Thomas Mukoya / Reuters
Malala Yousafzai on her 19th birthday, at a refugee camp near the Kenya-Somalia border.

Malala Yousafzai said Friday that her heart is breaking.

The Pakistani teen activist and youngest-ever Nobel Prize winner released a statement condemning President Donald Trump’s plans for restricting immigrants and refugees to the United States. Friday evening, he signed a document ordering “extreme vetting” for immigrants with the purported intent of “keeping radical Islamic terrorists out” of the United States.

Though Trump had not released further details when Yousafzai issued her statement, a widely circulated draft of the document says his administration will temporarily ban refugees and immigrants from several Muslim-majority countries. Trump also said in an interview on Friday that he would prioritize Christian refugees over others, but the draft of his plan indicates that all refugees of any religion will be banned for at least 120 days.

“I am heartbroken that today President Trump is closing the door on children, mothers and fathers fleeing violence and war,” Yousafzai said in the statement, which was released by the Malala Fund, her charity focusing on girls’ education.

Yousafzai, who became an international advocate for girls’ education after starting a blog about life under the Taliban, was shot in the head by a Taliban gunman on a bus home from school in 2012. After her recovery, she founded the Malala Fund and won the Nobel Peace Prize at the age of 17. In 2015, she opened a school in Lebanon for Syrian refugee girls.

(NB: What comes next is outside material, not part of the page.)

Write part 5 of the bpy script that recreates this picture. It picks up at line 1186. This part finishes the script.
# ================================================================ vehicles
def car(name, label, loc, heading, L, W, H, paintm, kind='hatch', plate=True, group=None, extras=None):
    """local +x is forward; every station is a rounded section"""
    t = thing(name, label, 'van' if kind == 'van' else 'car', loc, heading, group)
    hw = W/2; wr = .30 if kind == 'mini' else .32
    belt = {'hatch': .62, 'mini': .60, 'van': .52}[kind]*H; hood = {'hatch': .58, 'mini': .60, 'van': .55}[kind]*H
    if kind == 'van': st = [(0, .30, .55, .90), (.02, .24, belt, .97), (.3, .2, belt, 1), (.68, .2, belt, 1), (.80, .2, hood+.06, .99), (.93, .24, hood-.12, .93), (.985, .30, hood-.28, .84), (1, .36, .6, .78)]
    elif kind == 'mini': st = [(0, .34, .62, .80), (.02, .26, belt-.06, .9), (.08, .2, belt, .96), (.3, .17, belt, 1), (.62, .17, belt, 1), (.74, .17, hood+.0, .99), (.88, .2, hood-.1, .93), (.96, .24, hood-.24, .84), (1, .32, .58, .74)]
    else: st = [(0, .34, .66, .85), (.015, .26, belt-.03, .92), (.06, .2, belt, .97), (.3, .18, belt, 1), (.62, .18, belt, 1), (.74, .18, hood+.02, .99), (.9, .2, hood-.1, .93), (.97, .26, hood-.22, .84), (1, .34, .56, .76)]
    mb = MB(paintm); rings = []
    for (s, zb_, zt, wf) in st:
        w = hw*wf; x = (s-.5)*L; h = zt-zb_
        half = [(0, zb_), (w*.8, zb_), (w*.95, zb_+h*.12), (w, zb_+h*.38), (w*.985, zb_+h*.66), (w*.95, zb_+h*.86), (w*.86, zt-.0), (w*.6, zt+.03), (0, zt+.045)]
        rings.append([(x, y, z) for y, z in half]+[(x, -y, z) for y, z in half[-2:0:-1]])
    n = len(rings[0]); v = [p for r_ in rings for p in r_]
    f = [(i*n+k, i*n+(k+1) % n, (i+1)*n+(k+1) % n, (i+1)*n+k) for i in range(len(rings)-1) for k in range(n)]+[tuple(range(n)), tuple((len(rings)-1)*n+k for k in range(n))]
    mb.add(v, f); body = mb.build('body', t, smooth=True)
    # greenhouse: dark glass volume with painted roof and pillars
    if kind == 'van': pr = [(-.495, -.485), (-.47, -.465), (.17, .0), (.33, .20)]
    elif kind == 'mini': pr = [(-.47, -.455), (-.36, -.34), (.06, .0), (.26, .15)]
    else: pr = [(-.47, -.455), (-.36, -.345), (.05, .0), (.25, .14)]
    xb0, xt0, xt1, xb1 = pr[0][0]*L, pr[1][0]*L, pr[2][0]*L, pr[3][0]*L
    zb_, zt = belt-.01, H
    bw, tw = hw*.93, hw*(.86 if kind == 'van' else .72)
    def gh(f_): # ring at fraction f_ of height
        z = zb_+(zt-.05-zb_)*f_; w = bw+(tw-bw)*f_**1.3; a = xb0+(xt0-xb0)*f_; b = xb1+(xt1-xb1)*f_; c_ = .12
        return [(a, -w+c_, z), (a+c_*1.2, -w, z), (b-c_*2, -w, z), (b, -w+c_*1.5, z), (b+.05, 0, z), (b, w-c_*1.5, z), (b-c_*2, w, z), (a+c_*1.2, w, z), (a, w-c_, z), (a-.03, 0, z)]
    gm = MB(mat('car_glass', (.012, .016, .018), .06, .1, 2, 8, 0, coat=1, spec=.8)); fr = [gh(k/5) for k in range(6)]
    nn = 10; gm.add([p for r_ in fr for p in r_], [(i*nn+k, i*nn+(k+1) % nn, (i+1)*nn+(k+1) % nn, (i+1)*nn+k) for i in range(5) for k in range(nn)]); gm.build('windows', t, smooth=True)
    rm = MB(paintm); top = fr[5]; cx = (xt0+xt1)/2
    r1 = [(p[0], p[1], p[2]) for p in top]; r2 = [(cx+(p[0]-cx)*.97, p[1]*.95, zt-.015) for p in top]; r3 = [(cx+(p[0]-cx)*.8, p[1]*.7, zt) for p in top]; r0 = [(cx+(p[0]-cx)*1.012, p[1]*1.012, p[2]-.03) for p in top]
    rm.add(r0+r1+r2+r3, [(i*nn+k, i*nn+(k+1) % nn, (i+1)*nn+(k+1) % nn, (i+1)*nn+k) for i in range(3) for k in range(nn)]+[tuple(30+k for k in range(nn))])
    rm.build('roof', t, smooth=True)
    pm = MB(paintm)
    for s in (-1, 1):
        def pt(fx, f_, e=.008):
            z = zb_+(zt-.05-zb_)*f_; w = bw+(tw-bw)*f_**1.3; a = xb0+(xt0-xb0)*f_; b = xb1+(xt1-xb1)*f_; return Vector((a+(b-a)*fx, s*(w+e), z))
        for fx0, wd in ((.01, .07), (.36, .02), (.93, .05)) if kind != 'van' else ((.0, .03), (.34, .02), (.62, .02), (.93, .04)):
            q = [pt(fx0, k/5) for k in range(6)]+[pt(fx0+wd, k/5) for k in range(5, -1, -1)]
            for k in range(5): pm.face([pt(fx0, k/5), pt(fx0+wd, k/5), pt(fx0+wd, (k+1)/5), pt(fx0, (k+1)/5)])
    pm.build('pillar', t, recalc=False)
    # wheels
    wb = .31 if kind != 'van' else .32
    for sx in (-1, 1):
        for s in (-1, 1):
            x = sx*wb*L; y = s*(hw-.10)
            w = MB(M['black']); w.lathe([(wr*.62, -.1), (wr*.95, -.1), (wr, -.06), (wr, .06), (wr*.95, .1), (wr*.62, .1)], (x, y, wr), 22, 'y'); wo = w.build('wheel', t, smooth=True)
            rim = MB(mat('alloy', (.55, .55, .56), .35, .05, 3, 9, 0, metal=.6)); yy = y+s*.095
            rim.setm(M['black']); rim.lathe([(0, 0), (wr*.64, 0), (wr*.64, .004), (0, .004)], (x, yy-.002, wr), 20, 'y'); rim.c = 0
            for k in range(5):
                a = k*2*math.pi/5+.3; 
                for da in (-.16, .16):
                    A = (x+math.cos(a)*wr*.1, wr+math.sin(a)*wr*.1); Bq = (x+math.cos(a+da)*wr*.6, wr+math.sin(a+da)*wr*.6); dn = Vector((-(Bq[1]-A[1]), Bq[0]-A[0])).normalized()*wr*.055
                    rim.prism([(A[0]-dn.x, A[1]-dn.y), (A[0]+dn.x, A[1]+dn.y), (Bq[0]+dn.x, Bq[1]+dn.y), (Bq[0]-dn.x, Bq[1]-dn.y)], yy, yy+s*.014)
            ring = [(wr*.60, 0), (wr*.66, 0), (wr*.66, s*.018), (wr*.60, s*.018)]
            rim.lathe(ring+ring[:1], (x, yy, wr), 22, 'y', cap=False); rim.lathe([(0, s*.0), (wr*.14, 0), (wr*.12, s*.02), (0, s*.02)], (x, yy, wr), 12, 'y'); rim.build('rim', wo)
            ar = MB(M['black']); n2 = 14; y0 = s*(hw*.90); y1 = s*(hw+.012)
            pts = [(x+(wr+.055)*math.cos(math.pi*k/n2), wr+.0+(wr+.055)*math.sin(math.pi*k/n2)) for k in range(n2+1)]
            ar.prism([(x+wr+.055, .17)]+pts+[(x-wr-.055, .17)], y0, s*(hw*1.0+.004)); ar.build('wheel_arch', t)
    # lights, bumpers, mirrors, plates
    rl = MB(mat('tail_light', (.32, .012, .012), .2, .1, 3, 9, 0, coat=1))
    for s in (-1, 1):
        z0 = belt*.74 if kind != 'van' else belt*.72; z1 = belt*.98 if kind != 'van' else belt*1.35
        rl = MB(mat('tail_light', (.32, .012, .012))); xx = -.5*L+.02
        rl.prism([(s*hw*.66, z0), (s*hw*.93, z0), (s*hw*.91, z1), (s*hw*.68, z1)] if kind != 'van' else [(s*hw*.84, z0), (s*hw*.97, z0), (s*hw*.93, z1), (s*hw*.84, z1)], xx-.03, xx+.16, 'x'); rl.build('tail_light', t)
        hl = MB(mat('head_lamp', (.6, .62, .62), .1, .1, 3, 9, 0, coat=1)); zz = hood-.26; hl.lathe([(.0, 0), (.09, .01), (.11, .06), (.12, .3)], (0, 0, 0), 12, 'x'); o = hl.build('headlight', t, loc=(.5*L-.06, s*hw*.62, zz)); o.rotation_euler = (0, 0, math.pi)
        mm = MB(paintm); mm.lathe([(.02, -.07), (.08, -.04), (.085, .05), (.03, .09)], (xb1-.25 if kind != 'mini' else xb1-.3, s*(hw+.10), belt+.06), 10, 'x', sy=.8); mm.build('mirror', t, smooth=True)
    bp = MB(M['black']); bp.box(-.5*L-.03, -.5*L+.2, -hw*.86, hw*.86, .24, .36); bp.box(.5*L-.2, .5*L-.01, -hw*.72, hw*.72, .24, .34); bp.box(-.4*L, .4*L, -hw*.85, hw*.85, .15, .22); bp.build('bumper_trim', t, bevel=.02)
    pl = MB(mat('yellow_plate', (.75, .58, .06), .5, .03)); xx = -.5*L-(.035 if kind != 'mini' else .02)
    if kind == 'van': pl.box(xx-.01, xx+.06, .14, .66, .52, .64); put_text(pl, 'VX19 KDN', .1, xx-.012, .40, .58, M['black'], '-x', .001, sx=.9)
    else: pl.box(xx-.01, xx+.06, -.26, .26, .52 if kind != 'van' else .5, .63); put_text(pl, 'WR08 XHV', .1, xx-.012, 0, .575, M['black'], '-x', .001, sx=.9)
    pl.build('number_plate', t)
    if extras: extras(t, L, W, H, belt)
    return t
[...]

Malala Yousafzai on her 19th birthday, at a refugee camp near the Kenya-Somalia border.
Thomas Mukoya / Reuters
Malala Yousafzai on her 19th birthday, at a refugee camp near the Kenya-Somalia border.

In her statement on Trump’s plans, Yousafzai told the story of a friend named Zaynab who fled wars in Somalia, Yemen and Egypt before coming to the United States as a teen. Today, Yousafzai wrote, Zaynab is in college studying to be a human rights lawyer, but hopes to one day be reunited with a younger sister from whom she was separated in Egypt.

“Today her hope of being reunited with her precious sister dims,” Yousafzai added. “In this time of uncertainty and unrest around the world I ask President Trump not to turn his back on the world’s most defenseless children and families.”